The rampart was one of the main attractions of Essaouira, especially it was where one of the Games of Thrones scene was taken, I am not trying to sound nerdy here, but it was the scene on Season 3, Episode 4, when Daenerys meets with the Unsullied army. Unfortunately, the rampart was under reconstruction when we were there. Bummer!

The Beach

IMHO, the beach in Essaouira is not the best place to beach-bumming due to the strong wind. The main attraction on this beach is to watch the wind-surfers (try to) take off. It’s pretty entertaining. 

From the beach, you can see the Mogador Island where the Roman merchants were once settled in. You can visit the island with official authorization since it is now designated as nature reserve. 

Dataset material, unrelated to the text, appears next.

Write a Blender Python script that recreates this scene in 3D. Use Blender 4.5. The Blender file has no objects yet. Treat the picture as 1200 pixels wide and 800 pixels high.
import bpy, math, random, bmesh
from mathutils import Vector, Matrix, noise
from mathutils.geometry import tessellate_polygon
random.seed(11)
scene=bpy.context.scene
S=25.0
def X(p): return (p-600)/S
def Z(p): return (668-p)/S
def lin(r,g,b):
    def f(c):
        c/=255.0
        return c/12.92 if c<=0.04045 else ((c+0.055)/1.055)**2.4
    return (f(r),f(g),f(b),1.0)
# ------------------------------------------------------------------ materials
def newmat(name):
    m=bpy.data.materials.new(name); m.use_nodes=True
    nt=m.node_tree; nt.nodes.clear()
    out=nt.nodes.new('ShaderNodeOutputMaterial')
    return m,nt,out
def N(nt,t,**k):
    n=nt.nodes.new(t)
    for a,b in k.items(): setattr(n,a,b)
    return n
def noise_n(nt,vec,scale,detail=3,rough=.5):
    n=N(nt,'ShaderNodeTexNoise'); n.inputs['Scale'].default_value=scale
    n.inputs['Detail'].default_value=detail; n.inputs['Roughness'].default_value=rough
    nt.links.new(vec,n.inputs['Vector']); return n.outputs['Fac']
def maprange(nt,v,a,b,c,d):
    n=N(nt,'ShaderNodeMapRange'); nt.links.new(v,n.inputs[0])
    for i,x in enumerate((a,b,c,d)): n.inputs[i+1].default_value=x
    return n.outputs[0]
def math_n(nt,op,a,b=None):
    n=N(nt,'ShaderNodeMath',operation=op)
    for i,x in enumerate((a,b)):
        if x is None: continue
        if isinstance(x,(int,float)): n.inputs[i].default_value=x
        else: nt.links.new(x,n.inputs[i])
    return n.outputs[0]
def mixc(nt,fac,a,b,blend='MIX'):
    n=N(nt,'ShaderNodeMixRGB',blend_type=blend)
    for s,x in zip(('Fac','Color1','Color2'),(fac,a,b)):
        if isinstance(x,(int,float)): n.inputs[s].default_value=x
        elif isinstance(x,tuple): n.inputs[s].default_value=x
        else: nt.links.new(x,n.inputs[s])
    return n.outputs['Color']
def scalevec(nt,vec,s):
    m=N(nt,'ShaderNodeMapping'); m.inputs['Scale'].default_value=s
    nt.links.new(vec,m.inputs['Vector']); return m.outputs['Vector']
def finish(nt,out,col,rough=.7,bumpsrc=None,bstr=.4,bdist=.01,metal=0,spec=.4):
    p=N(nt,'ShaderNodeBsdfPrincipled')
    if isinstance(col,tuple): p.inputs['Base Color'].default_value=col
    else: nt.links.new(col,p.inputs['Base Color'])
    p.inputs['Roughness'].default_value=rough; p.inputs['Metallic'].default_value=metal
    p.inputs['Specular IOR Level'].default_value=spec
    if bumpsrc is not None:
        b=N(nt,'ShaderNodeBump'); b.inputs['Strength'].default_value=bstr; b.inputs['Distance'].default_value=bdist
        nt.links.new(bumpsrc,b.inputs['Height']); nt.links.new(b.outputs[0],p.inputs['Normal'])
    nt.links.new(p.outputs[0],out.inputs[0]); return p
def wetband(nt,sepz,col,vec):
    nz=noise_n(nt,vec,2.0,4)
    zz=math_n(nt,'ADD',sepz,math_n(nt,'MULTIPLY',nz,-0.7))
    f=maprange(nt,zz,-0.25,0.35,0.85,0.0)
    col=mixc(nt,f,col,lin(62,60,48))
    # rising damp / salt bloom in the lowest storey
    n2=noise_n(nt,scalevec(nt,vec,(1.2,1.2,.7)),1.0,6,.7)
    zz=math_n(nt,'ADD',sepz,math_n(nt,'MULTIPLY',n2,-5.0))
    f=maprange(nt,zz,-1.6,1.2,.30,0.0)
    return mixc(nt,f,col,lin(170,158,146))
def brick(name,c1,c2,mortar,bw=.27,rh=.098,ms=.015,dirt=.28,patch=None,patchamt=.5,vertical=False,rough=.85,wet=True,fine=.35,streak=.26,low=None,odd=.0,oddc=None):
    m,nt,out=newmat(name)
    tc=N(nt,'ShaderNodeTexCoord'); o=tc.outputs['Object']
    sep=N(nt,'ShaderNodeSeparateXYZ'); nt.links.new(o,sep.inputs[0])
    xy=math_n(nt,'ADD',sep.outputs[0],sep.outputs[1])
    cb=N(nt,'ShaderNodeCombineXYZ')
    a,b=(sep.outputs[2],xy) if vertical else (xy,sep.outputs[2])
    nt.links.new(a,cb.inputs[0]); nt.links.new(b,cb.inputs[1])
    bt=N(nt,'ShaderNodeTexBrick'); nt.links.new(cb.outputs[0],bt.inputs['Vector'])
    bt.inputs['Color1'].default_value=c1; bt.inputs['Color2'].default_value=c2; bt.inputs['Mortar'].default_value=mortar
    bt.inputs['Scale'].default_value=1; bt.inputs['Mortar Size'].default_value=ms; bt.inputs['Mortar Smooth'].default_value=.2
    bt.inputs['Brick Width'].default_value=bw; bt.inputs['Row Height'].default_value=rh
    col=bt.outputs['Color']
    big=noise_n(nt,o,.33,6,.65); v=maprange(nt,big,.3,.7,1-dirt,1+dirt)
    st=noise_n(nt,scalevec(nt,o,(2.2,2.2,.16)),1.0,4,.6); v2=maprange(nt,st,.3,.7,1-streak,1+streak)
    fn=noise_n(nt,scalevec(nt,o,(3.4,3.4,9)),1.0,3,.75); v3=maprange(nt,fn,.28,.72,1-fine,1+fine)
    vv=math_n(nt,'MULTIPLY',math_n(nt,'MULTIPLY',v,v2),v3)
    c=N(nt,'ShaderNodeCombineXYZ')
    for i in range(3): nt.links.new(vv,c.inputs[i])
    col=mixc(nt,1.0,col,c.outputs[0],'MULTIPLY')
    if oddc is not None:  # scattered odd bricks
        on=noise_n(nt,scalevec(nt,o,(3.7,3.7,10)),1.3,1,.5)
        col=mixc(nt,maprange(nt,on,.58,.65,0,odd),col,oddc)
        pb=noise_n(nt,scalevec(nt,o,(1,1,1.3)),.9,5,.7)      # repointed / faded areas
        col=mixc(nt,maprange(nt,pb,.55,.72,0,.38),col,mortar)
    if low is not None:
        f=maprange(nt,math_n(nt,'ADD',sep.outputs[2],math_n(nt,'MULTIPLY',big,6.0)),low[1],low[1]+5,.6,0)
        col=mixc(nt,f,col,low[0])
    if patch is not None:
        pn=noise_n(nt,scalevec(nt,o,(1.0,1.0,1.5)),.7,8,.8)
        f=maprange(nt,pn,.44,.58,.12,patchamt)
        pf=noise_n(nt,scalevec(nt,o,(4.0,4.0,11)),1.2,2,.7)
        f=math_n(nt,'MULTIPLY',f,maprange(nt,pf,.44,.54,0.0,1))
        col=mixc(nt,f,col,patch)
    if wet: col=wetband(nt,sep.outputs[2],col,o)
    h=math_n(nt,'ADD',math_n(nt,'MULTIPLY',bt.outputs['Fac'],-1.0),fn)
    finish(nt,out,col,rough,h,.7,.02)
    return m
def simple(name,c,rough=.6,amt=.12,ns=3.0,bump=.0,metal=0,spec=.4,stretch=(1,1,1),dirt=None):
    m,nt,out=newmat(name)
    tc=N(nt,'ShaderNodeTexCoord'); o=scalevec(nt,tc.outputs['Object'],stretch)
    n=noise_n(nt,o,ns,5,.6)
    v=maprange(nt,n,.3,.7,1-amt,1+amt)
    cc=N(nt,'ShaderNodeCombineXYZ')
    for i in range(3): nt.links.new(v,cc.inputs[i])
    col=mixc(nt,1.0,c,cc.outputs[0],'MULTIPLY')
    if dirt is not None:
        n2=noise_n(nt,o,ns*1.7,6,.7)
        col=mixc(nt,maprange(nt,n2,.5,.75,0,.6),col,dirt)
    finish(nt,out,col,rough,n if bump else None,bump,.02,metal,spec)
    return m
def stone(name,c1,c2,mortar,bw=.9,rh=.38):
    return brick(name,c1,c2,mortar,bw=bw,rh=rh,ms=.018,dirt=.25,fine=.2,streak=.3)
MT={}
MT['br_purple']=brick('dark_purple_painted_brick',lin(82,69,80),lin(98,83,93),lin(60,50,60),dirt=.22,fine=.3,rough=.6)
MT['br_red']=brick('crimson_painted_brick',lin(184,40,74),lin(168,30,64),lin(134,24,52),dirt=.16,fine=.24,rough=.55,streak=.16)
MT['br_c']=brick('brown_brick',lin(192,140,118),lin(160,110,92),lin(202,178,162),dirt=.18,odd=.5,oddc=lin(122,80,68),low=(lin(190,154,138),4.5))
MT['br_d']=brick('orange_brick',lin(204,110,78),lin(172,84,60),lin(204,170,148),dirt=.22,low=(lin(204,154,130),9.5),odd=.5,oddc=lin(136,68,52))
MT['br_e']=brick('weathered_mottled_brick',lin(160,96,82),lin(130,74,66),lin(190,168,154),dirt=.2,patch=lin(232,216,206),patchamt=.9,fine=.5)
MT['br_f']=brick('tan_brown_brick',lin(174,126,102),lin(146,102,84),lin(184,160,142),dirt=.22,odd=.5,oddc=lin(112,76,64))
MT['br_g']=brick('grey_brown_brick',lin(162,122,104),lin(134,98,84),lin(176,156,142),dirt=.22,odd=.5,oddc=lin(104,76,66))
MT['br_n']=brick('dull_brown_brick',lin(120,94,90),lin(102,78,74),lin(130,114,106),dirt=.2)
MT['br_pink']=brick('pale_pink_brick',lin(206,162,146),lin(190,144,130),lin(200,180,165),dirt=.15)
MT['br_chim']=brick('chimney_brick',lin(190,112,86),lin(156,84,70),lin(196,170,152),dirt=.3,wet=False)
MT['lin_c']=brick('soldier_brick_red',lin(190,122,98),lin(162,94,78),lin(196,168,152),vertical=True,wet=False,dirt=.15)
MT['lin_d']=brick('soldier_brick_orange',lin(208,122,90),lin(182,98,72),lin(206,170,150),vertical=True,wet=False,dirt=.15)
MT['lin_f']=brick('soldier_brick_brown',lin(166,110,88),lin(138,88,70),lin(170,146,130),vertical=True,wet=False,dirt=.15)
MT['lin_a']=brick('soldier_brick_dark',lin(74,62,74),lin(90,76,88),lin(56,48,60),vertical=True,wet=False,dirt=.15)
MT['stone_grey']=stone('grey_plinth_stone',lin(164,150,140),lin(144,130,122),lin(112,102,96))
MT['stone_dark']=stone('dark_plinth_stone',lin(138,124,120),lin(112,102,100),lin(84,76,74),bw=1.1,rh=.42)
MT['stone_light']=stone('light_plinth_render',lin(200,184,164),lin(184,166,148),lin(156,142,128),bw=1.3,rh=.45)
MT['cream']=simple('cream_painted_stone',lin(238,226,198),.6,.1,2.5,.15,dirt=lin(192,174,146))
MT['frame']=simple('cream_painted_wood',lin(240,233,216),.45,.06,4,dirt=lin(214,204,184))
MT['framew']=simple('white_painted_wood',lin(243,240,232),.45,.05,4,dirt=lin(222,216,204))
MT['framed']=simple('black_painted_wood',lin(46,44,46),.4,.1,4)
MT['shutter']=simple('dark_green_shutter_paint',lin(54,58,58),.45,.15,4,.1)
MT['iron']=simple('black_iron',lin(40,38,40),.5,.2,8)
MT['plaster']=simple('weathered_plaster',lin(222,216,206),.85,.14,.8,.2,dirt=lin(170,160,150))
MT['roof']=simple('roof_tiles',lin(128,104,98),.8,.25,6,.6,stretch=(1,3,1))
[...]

I like the other part of the beach better, the part where it is rocky and full of live. Poke any holes in the rock and a habitant will pop-up, annoyed. Like this hermit. I make an annoying neighbor for smaller creatures. 

Little Tips On Visiting Essaouira

How to get there: we took CTM intercity bus from Marrakech. It cost us around 10$ each, one way. Pretty cheap considering the comfort and the distance. It takes about 3 hours with 1 stop midway for toilets and reload snacks.  

How to go around: all you need to see and do situated in or around the Medina so if you stay in the Medina, everything is approachable on foot.

Where to eat: on lunch time, go to the Medina and eat at any busy food stall full of locals, or simply go to the outdoor fish grill stands that lined up neatly next to the port.